IDS mailing list archives

RE: BARE BYTE UNICODE ENCODING


From: Omar Herrera <oherrera () prodigy net mx>
Date: Sat, 05 Jun 2004 10:15:49 -0600

  
 What's the upshot of all this?  If you wish to specify that "this
should
 only be tested against TCP payloads", specify that, and design your
 signature language so the exact concept is expressible.  The blight
of
 "flags: A+;" tests permeating snort's rulesets have always struck me
as
 a misguided attempt to lazily optimize rule evaluation at the expense
 of correctness and clarity.  I'd love to be educated otherwise [0].

The upshot is that this lady is receiving alerts from a snort signature
embedded deep into the programming logic of snort (BARE BYTE UNICODE
ENCODING), it is not defined on the rule set files and you can only
change its behavior through configuration parameters in the snort.conf.
Yet, you cannot change the rule itself.
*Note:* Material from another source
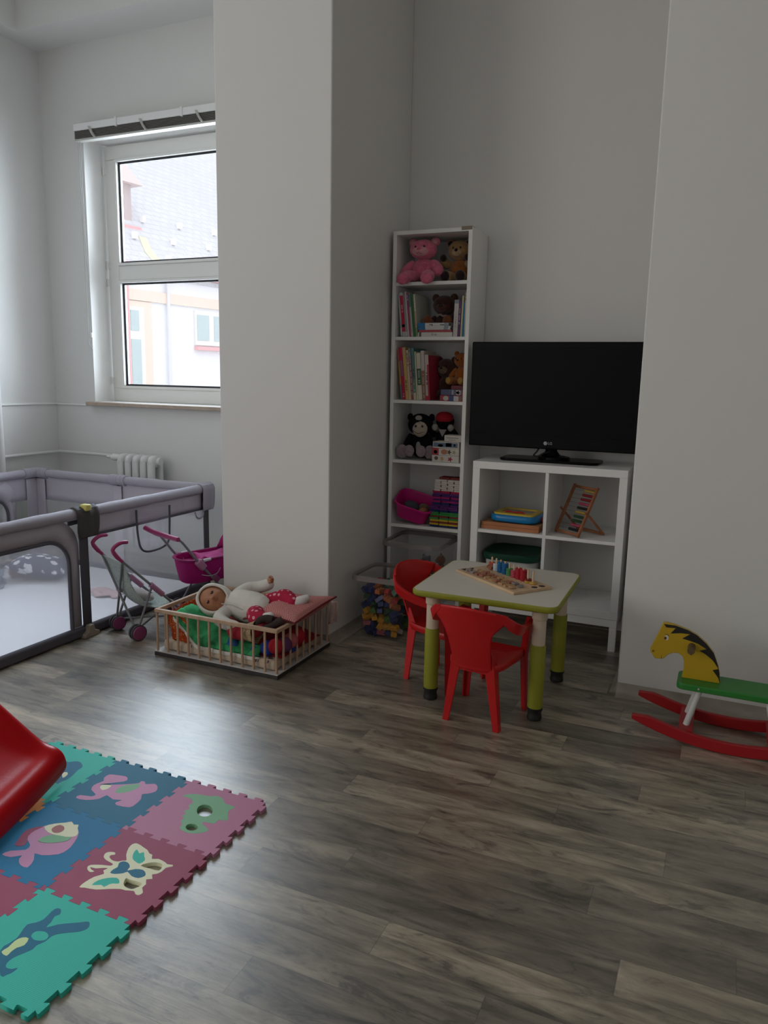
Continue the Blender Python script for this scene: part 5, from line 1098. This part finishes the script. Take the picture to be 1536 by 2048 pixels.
# ------------------------------------------------------------------ puzzle mats
def curve2d(name, loops, z0, z1, m, parent=None, loc=None):
    cu = bpy.data.curves.new(name, 'CURVE'); cu.dimensions = '2D'; cu.fill_mode = 'BOTH'; cu.extrude = (z1-z0)/2
    L_ = V(loc or (0, 0, 0))
    for lp in loops:
        sp_ = cu.splines.new('POLY'); sp_.points.add(len(lp)-1); sp_.use_cyclic_u = True
        for p, (x, y) in zip(sp_.points, lp): p.co = (x - L_.x, y - L_.y, 0, 1)
    tmp = bpy.data.objects.new(name + '_outline', cu); COL.objects.link(tmp)
    me = bpy.data.meshes.new_from_object(tmp.evaluated_get(bpy.context.evaluated_depsgraph_get())); bpy.data.objects.remove(tmp, do_unlink=True)
    me.transform(Matrix.Translation((0, 0, (z0+z1)/2 - L_.z))); me.materials.clear(); me.materials.append(m)
    me.name = name; o = bpy.data.objects.new(name, me); COL.objects.link(o)
    if parent is not None: o.parent = parent
    return o
def sm(P, k=3): return [(p.x, p.y) for p in spline([(a, b_, 0) for a, b_ in P], k, True)]
TS, NT = .302, 5
def edge(p, q, out):
    """dovetail tabs along p->q; out=+1 tabs to the right hand side of travel, -1 sockets"""
    p, q = V((*p, 0)), V((*q, 0)); d = (q-p).normalized(); n = V((d.y, -d.x, 0)); L_ = (q-p).length; st = L_/NT; P = []
    P.append(p)
    for i in range(NT):
        c = p + d*(st*(i+.5)); a, h = .0135, .0145
        for u, v in ((-.0105, 0), (-.016, h*.85), (-.0135, h), (.0135, h), (.016, h*.85), (.0105, 0)): P.append(c + d*u + n*v*out)
    return [(v.x, v.y) for v in P]
def shrink(lp, k=.0004):
    c = [sum(a for a, _ in lp)/len(lp), sum(b_ for _, b_ in lp)/len(lp)]
    return [(x + (c[0]-x)*k*6, y + (c[1]-y)*k*6) for x, y in lp]
TH = .0125
def foam(n, c):
    k = 'foam_mat_'+n
    if k in MATS: return MATS[k]
    m = mat(k, tuple(min(.85, x*1.3) for x in c), .62, .4); N = m.node_tree.nodes; L = m.node_tree.links
    geo = N.new('ShaderNodeNewGeometry'); v = N.new('ShaderNodeTexVoronoi'); v.inputs['Scale'].default_value = 260; v.inputs['Randomness'].default_value = .0
    L.new(geo.outputs['Position'], v.inputs['Vector']); u = N.new('ShaderNodeBump'); u.inputs['Strength'].default_value = .6; u.inputs['Distance'].default_value = .0012
    L.new(v.outputs['Distance'], u.inputs['Height']); L.new(u.outputs[0], N['Principled BSDF'].inputs['Normal']); return m
F_teal, F_blue, F_steel, F_mauve, F_pink, F_org = foam('teal', (.03, .40, .32)), foam('blue', (.004, .145, .29)), foam('steel_blue', (.010, .125, .21)), foam('mauve', (.27, .055, .105)), foam('pink', (.42, .17, .27)), foam('orange', (.52, .22, .06))
F_lil, F_grn, F_crm, F_yel = foam('lilac_pink', (.50, .23, .38)), foam('sage_green', (.18, .38, .22)), foam('cream', (.70, .66, .46)), foam('pale_lime', (.5, .62, .3))
def tile(ix, iy, m, label, holes=(), outer=''):
    x1 = -1.218 - ix*.3045; y1 = 1.862 - iy*.3000; x0, y0 = x1-.3045, y1-.3000
    # counter-clockwise; right hand side of travel is outwards
    lp = edge((x0, y0), (x1, y0), -1) + edge((x1, y0), (x1, y1), 1) + edge((x1, y1), (x0, y1), 1) + edge((x0, y1), (x0, y0), -1)
    g = []
    for (x, y) in lp: g.append((x + (.0003 if x < (x0+x1)/2 else -.0003), y + (.0003 if y < (y0+y1)/2 else -.0003)))
    root = thing('puzzle_mat', label, 'foam mat tile', ((x0+x1)/2, (y0+y1)/2, 0), 'foam puzzle mats', world=True)
    curve2d('mat_tile', [g] + [list(h) for h in holes], .0004, TH, m, root, root.location)
    return root
def inlay(root, P, m, holes=(), lift=0.0, nm='inlay'):
    return curve2d(nm, [P] + list(holes), .0005, TH + .0002 + lift, m, root, root.location)
P_head = [(-0.157, 0.429), (-0.175, 0.376), (-0.196, 0.320), (-0.194, 0.305), (-0.177, 0.281), (-0.147, 0.284), (-0.130, 0.305), (-0.112, 0.315), (-0.093, 0.316), (-0.078, 0.306), (-0.072, 0.289), (-0.071, 0.254), (-0.075, 0.212), (-0.007, 0.215), (0.060, 0.219), (0.057, 0.260), (0.048, 0.291), (0.029, 0.338), (0.001, 0.370), (-0.034, 0.397), (-0.068, 0.412), (-0.110, 0.424), (-0.136, 0.429)]
P_mane = [(-0.154, 0.424), (-0.113, 0.424), (-0.068, 0.413), (-0.034, 0.398), (0.001, 0.370), (0.029, 0.338), (0.048, 0.292), (0.056, 0.260), (0.060, 0.219), (0.053, 0.243), (0.031, 0.271), (0.051, 0.279), (0.028, 0.309), (0.001, 0.329), (-0.022, 0.339), (0.003, 0.349), (-0.028, 0.365), (-0.057, 0.372), (-0.085, 0.377), (-0.059, 0.398), (-0.092, 0.397), (-0.128, 0.390), (-0.111, 0.414), (-0.145, 0.412)]
P_eleph2 = [(-1.762, 1.718), (-1.731, 1.730), (-1.686, 1.756), (-1.653, 1.779), (-1.654, 1.793), (-1.640, 1.795), (-1.628, 1.785), (-1.603, 1.799), (-1.582, 1.788), (-1.569, 1.764), (-1.583, 1.742), (-1.597, 1.732), (-1.581, 1.710), (-1.575, 1.679), (-1.580, 1.657), (-1.624, 1.649), (-1.637, 1.660), (-1.629, 1.679), (-1.658, 1.669), (-1.693, 1.679), (-1.698, 1.653), (-1.731, 1.629), (-1.768, 1.625), (-1.768, 1.643), (-1.731, 1.652), (-1.728, 1.668), (-1.761, 1.682), (-1.774, 1.707), (-1.768, 1.728), (-1.766, 1.742), (-1.778, 1.755), (-1.778, 1.779), (-1.754, 1.787), (-1.721, 1.794), (-1.705, 1.785), (-1.703, 1.766)]
P_eleph_eye = [(-1.748, 1.707), (-1.749, 1.725), (-1.733, 1.733), (-1.720, 1.727), (-1.718, 1.709), (-1.728, 1.696)]
P_body = [(-1.686, 1.710), (-1.690, 1.736), (-1.673, 1.759), (-1.646, 1.776), (-1.636, 1.760), (-1.641, 1.732), (-1.661, 1.708), (-1.676, 1.703)]
P_cat = [(-1.477, 1.781), (-1.458, 1.802), (-1.424, 1.813), (-1.397, 1.816), (-1.379, 1.829), (-1.350, 1.823), (-1.329, 1.804), (-1.288, 1.800), (-1.295, 1.776), (-1.280, 1.750), (-1.268, 1.729), (-1.293, 1.722), (-1.293, 1.699), (-1.325, 1.694), (-1.323, 1.682), (-1.289, 1.667), (-1.296, 1.647), (-1.323, 1.630), (-1.348, 1.628), (-1.371, 1.637), (-1.376, 1.656), (-1.393, 1.668), (-1.390, 1.681), (-1.404, 1.690), (-1.403, 1.706), (-1.418, 1.716), (-1.409, 1.731), (-1.425, 1.746), (-1.421, 1.760), (-1.440, 1.779)]
P_catH1 = [(-1.339, 1.754), (-1.333, 1.742), (-1.332, 1.730), (-1.337, 1.720), (-1.347, 1.716), (-1.359, 1.716), (-1.372, 1.722), (-1.383, 1.733), (-1.390, 1.746), (-1.391, 1.758), (-1.386, 1.768), (-1.376, 1.772), (-1.363, 1.772), (-1.350, 1.765)]
P_catH2 = [(-1.325, 1.664), (-1.322, 1.657), (-1.323, 1.650), (-1.327, 1.644), (-1.334, 1.640), (-1.343, 1.640), (-1.351, 1.643), (-1.358, 1.648), (-1.361, 1.655), (-1.361, 1.662), (-1.356, 1.668), (-1.349, 1.671), (-1.340, 1.672), (-1.332, 1.669)]
P_fish = [(-1.730, 1.323), (-1.722, 1.345), (-1.689, 1.366), (-1.695, 1.387), (-1.723, 1.402), (-1.752, 1.427), (-1.748, 1.449), (-1.735, 1.471), (-1.716, 1.493), (-1.692, 1.512), (-1.679, 1.524), (-1.661, 1.514), (-1.648, 1.520), (-1.639, 1.507), (-1.619, 1.492), (-1.601, 1.466), (-1.589, 1.438), (-1.584, 1.417), (-1.591, 1.391), (-1.628, 1.368), (-1.653, 1.365), (-1.632, 1.344), (-1.620, 1.312), (-1.649, 1.313), (-1.671, 1.329), (-1.677, 1.344), (-1.698, 1.325)]
P_fishfin = [(-1.734, 1.368), (-1.746, 1.390), (-1.758, 1.414), (-1.763, 1.437), (-1.750, 1.458), (-1.733, 1.469), (-1.740, 1.443), (-1.735, 1.415), (-1.713, 1.392), (-1.712, 1.374)]
P_fishhead = [(-1.731, 1.469), (-1.716, 1.493), (-1.691, 1.511), (-1.677, 1.522), (-1.661, 1.514), (-1.649, 1.520), (-1.639, 1.507), (-1.620, 1.491), (-1.613, 1.474), (-1.631, 1.461), (-1.666, 1.454), (-1.698, 1.453)]
P_fisheye = [(-1.700, 1.467), (-1.704, 1.482), (-1.696, 1.495), (-1.678, 1.493), (-1.666, 1.481), (-1.668, 1.466), (-1.682, 1.459)]
P_fishwing = [(-1.692, 1.412), (-1.690, 1.437), (-1.671, 1.452), (-1.636, 1.459), (-1.619, 1.464), (-1.617, 1.448), (-1.634, 1.430), (-1.664, 1.413)]
P_fly = [(-1.434, 1.313), (-1.436, 1.334), (-1.430, 1.361), (-1.416, 1.381), (-1.428, 1.391), (-1.423, 1.403), (-1.435, 1.400), (-1.453, 1.389), (-1.470, 1.387), (-1.459, 1.380), (-1.447, 1.378), (-1.455, 1.371), (-1.471, 1.377), (-1.479, 1.389), (-1.468, 1.399), (-1.447, 1.408), (-1.425, 1.415), (-1.426, 1.424), (-1.452, 1.428), (-1.470, 1.436), (-1.478, 1.450), (-1.473, 1.460), (-1.457, 1.465), (-1.450, 1.457), (-1.458, 1.451), (-1.455, 1.442), (-1.438, 1.435), (-1.421, 1.437), (-1.412, 1.446), (-1.403, 1.452), (-1.421, 1.470), (-1.437, 1.497), (-1.440, 1.516), (-1.432, 1.524), (-1.415, 1.522), (-1.402, 1.518), (-1.383, 1.513), (-1.367, 1.503), (-1.356, 1.502), (-1.345, 1.487), (-1.328, 1.495), (-1.301, 1.491), (-1.291, 1.487), (-1.276, 1.491), (-1.273, 1.485), (-1.284, 1.473), (-1.284, 1.454), (-1.291, 1.441), (-1.299, 1.434), (-1.286, 1.421), (-1.299, 1.412), (-1.286, 1.397), (-1.286, 1.382), (-1.271, 1.368), (-1.274, 1.355), (-1.285, 1.355), (-1.296, 1.362), (-1.317, 1.355), (-1.333, 1.353), (-1.362, 1.339), (-1.388, 1.324), (-1.420, 1.317)]
P_flyH1 = [(-1.352, 1.450), (-1.343, 1.468), (-1.325, 1.480), (-1.306, 1.482), (-1.296, 1.471), (-1.294, 1.455), (-1.320, 1.452)]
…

You wouldn't be suggesting her
to go right into snort's source code and change this to conform to all
norms you listed, do you? Turning off this rule will suffice if it is a
false positive (which could be the case).

After all, what she wants is to understand why does this rule triggers
and what does the ACK flag in these particular packets mean. She didn't
ask if the logic on their IDS is RFC compliant but your insight is
useful though.

In the end, all the wealth of information that you kindly shared with
us, the explanation is still that snort will trigger on ACK packets for
this rule (actually ACK+PSH now that demand correctness, since the only
relevant packets to this signature are the ones coming from the client
to the web server), whether we like the logic behind their
implementation or not.

And now that you put this discussion here, bear in mind that keeping all
packets related to a connection from the 3-way-handshake to the end
a-la-stateful might also generate some DoS vectors. It is not an easy
problem to decide what to keep and what to let out after individual
analysis of packets.

Would you share with us some suggestions on this behalf that are
actually practical without letting in a DoS capability?